Чайковский настолько увлекся идеей концерта, что на время отложил в сторону остальное. «Все утро сидел за скрипичным концертом, который начал вчера, — писал он Анатолию 6/18 марта, — хочу воспользоваться присутствием Котека здесь. Это будет для меня новая и трудная работа, но зато интересная». Из писем следует, что, несмотря на новизну формы, работа эта давалась ему неожиданно легко. Уже через пять дней композитор закончил первую часть, а 14 марта сообщил фон Мекк, что «дошел до финала и скоро он [концерт] будет готов». Не прошло и двух недель, как эскизы были закончены. Проиграв написанное вместе с Котеком, Чайковский остался доволен первой частью и финалом, а для второй части захотел написать новое анданте. К концу месяца с помощью Котека концерт был полностью оркестрован, и молодой человек восхищал Петра Ильича и Модеста исполнением нового сочинения. Автор даже собирался посвятить концерт своему ученику, но передумал: это могло породить сплетни и кривотолки. После некоторых колебаний он решил посвятить его скрипачу Леопольду Ауэру, профессору Петербургской консерватории, чья известность, как надеялся Чайковский, могла бы принести сочинению быстрый успех. С этим посвящением концерт и был напечатан Юргенсоном. Тем не менее его первое исполнение Ауэром, намеченное на 10 марта 1879 года в Петербурге, не сострялось. Знаменитый скрипач нашел его слишком трудным и отказался играть. Чайковский снял посвящение и в следующем издании перепосвятил концерт Адольфу Бродскому, с успехом исполнившему его в Вене 22 ноября/8 декабря 1881 года.

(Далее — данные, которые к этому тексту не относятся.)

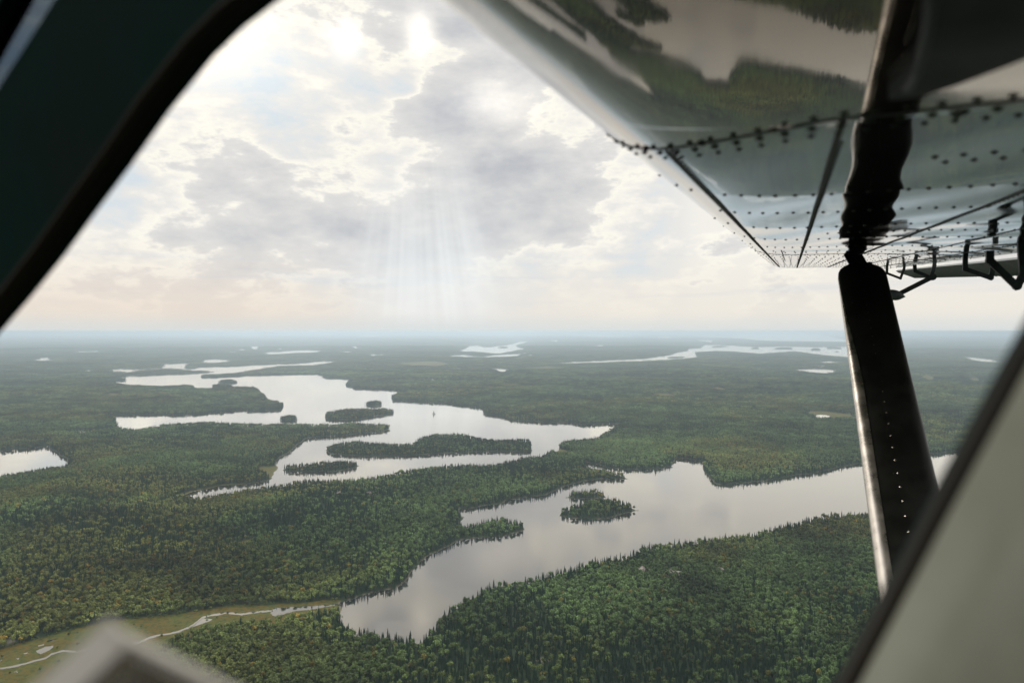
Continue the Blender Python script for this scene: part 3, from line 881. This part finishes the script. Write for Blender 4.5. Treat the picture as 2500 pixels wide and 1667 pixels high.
low = resample(PROF[:17], 150); up_ = resample(PROF[16:], 40)
def skin_dv(u, t):
    """shallow waviness of the riveted skin: pillows between the ribs"""
    if t < ROWS[0]: 
        return .0
    for i in range(len(ROWS) - 1):
        if ROWS[i] <= t <= ROWS[i + 1]: break
    a = (t - ROWS[i]) / (ROWS[i + 1] - ROWS[i])
    amp = .0021 if t < 5 else .0013
    k = (i * 1.7)
    env = min(1, (u + .22) / .1) if u > -.22 else 0
    return env * (amp * math.sin(math.pi * min(a, 1)) * (.6 + .6 * math.sin(u * 7 + k)) - .0005 * math.sin(u * 23 + t * 9) * (t < 4))
tt_ = []
t = T0
while t < T1:
    tt_.append(t); t += .012 + t * .012
for r_ in ROWS: tt_ += [r_ - .004, r_, r_ + .004]
tt_ = sorted(tt_ + [T1])
V = []; F = []; FM = []
def tj(u): return .83 + .29 * max(0, min(1, (.05 - u) / .33)) ** 1.3 - .03 * max(0, u)
nl = len(low)
for t in tt_:
    tip = max(0, (t - 9.3) / .7)
    for (u, v) in low:
        V.append(pl(u, v + skin_dv(u, t) + .0 * tip, t))
for i in range(len(tt_) - 1):
    for k in range(nl - 1):
        a = i * nl + k; F.append([a, a + 1, a + nl + 1, a + nl]); FM.append(1 if tt_[i] < tj(low[k][0]) else 0)
n0 = len(V)
for t in (T0, T1):
    for (u, v) in up_: V.append(pl(u, v, t))
nu = len(up_)
for k in range(nu - 1): F.append([n0 + k, n0 + k + 1, n0 + nu + k + 1, n0 + nu + k])
F.append([n0 + k for k in range(nu)] + [k for k in range(nl)])
last = (len(tt_) - 1) * nl
F.append(([n0 + nu + k for k in range(nu)] + [last + k for k in range(nl)])[::-1])
FM += [0] * (len(F) - len(FM))
wing = part('wing', V, F, None, None, True, mats=[m_skin, m_root], fmats=FM)
# height of the skin at u
lu = low[::-1, 0]; lv = low[::-1, 1]
imin = int(np.argmin(low[:, 0]))
def vskin(u): return float(np.interp(u, low[:imin + 1, 0][::-1], low[:imin + 1, 1][::-1]))
# seams
def seam(uv_t, w, th=.0015):
    ch = []
    for (u0, t0), (u1, t1) in zip(uv_t[:-1], uv_t[1:]):
        a = pl(u0, vskin(u0) + skin_dv(u0, t0) - th * .3, t0); b_ = pl(u1, vskin(u1) + skin_dv(u1, t1) - th * .3, t1)
        ch.append(bar(a, b_, w, th, Wv))
    return joined(ch)
def trange(a, b_, n): return [a + (b_ - a) * i / n for i in range(n + 1)]
seams = []
for u, w_, ta, tb in ((-.168, .009, 1.02, 9.9), (.05, .008, .84, 10), (.42, .010, .84, 10), (.70, .005, 2.0, 10), (.93, .004, 3.0, 10), (-.06, .006, 4.3, 6.6)):
    seams.append(seam([(u, t) for t in trange(ta, tb, 60)], w_))
def tj(u): return .83 + .29 * max(0, min(1, (.05 - u) / .33)) ** 1.3 - .03 * max(0, u)
seams.append(seam([(u, tj(u)) for u in trange(-.285, 1.13, 60)], .007))
seams.append(seam([(u, 5.0) for u in trange(-.27, 1.13, 40)], .012))
part('panel_seam', *joined(seams), m_seam, wing)
# rivets
def rivet(p, r, n_):
    a = Cv; b_ = Sv
    v = [p + (a * math.cos(k * math.pi / 3) + b_ * math.sin(k * math.pi / 3)) * r for k in range(6)] + [p - n_ * r * .55]
    return v, [[k, (k + 1) % 6, 6] for k in range(6)]
rv = []
def add_row(t, u0, u1, du, r):
    u = u0 + (du / 2 if int(t * 4) % 2 else 0) + .013 * math.sin(t * 37)
    while u < u1:
        uu = u + random.uniform(-.002, .002)
        rv.append(rivet(pl(uu, vskin(uu) + skin_dv(uu, t), t), r, Wv)); u += du
for t in ROWS[1:]:
    near = t < 2
    add_row(t, -.27, 1.12, .034 if near else (.042 if t < 4 else .06), .0060 if near else .0068)
for off, r0_ in ((.030, .0070), (-.024, .0060), (.075, .0055)):
    for k in range(48):
        u = -.27 + k * .029; rv.append(rivet(pl(u, vskin(u) + skin_dv(u, tj(u) + off), tj(u) + off), r0_, Wv))
for t, ua, ub in ((1.16, .2, 1.12), (1.22, .2, 1.12), (1.95, -.2, 1.1), (2.80, .1, 1.1)):
    add_row(t, ua, ub, .036, .0062)
for t in (5.25, 5.75, 6.25, 6.75, 7.25, 7.75, 8.25, 8.75, 9.25, 9.75, 4.7, 5.06):
    add_row(t, -.27, 1.12, .06, .0060)
for u in (-.160, .056, .428, .70, .93):
    t = .98
    while t < 9.9:
        rv.append(rivet(pl(u, vskin(u) + skin_dv(u, t), t), .0045 + t * .0004, Wv)); t += .028 + t * .004
# bigger screws of the near panel joint
for k in range(14):
    u = -.2 + k * .09; t = tj(u) + .05 * math.sin(k * 2.1) * (u > .1) - .008; rv.append(rivet(pl(u, vskin(u), t), .0085, Wv))
part('rivets', *joined(rv), m_rivet, wing)
# added dark panel and edge tube, standing in for the fuselage's reflection
def on_v(px, py, v):
    r = rd(px, py); return EYE + r * (v / r.dot(Wv))
fz = [on_v(x, y, .158) for x, y in ((2150, -200), (2138, 0), (2128, 90), (2100, 178), (2060, 215), (2040, 232), (2110, 225), (2200, 196), (2352, 138), (2520, 80), (2700, -200))]
refl_panel = part('fuselage_reflection_panel', *prism(fz, Wv * .014), m_refl, wing)
part('reflection_edge', *tube([on_v(x, y, .152) for x, y in ((2150, -120), (2140, 0), (2133, 60), (2122, 120), (2108, 165), (2085, 205))], .0035, 10), m_line, refl_panel, True)

# flap hanging behind the trailing edge
FS = [(1.175, .088), (1.20, .102), (1.235, .096), (1.38, .008), (1.385, -.006), (1.30, .03), (1.20, .068)]
V = []; F = []
fts = trange(3.0, 9.6, 132)
for i, t in enumerate(fts):
    z = .003 * (1 if i % 2 else -1)
    for k, (u, v) in enumerate(FS): V.append(pl(u + (z if k in (3, 4) else 0), v + (z * .6 if k in (3, 4, 5) else 0), t))
n = len(FS)
for i in range(len(fts) - 1):
    for k in range(n): F.append([i * n + k, i * n + (k + 1) % n, (i + 1) * n + (k + 1) % n, (i + 1) * n + k])
F.append(list(range(n))); F.append([(len(fts) - 1) * n + k for k in range(n)][::-1])
part('flap', V, F, m_flap, wing)
# hinge brackets
def bracket(t, pts, w_, th=.022, close=False, circ=None):
    P_ = [on_t(x, y, t) for x, y in pts]
    ch = [bar(P_[i], P_[i + 1] + (P_[i + 1] - P_[i]).normalized() * w_ * .4, w_, th, Sv) for i in range(len(P_) - 1)]
    for p in P_[1:]:
        ch.append(tube([p - Sv * th * .62, p + Sv * th * .62], w_ * .56, 14))
    return part('hinge_bracket', *joined(ch), m_bracket, wing)
def z7(x, y): return ((1900 + x / 3.485) * .9408, (550 + y / 3.485) * .9408)
bracket(8.6, [z7(925, 345), z7(925, 408), z7(1040, 452), z7(1068, 378), z7(1074, 350)], .024)
bracket(7.0, [z7(1160, 335), z7(1164, 390), z7(1300, 445), z7(1328, 345), z7(1330, 305)], .028)
bracket(5.0, [z7(1592, 250), z7(1590, 372), z7(1808, 448), z7(1822, 372)], .026)
bracket(3.5, [z7(1800, 215), z7(1800, 300), z7(2030, 520), z7(2085, 420), z7(2062, 60)], .028)
a = on_t(*z7(1312, 440), 7.0); b_ = on_t(*z7(1035, 580), 7.0)
arm = part('balance_arm', *joined([bar(a, b_, .04, .02, Sv), tube([a - Sv * .02, a + Sv * .02], .03)]), m_bracket, wing)
a = on_t(*z7(895, 580), 6.98); b_ = on_t(*z7(1082, 608), 6.98)
part('balance_weight', *tube([a.lerp(b_, k / 10) for k in range(11)], [.002, .026, .04, .045, .047, .047, .045, .04, .03, .016, .002], 16), m_flap, arm, True)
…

В апреле композитор возвратился в Россию. Сначала он отправился в Каменку, куда его вместе с братом, Колей и Алешей пригласила пожить Александра. Перед отъездом из Вены он воодушевленно писал фон Мекк 8 апреля: «Покидая чужие страны, в качестве совершенно здорового, нормального, полного свежих сил и энергии человека, я должен еще раз поблагодарить Вас, мой бесценный друг, за все, чем я Вам обязан и чего никогда, никогда не забуду».
В Каменке Чайковскому по его просьбе приготовили отдельный домик — «хатку», в стороне от главного дома Давыдовых. Племянник композитора Юрий Давыдов в своих воспоминаниях писал: «Петр Ильич был очень доволен своей хаткой, состоявшей из двух комнат с кухней. Лев Васильевич приобрел для него пианино, так что он мог спокойно заниматься композицией. Здесь ему не мешало многолюдное общество в доме сестры». Можно полагать, что отдельное жилье предоставляло ему известную свободу в общении со всеми понравившимися ему в Каменке молодыми людьми. Там он работал над фортепьянной сонатой, начатой еще в Кларане, и «Детским альбомом».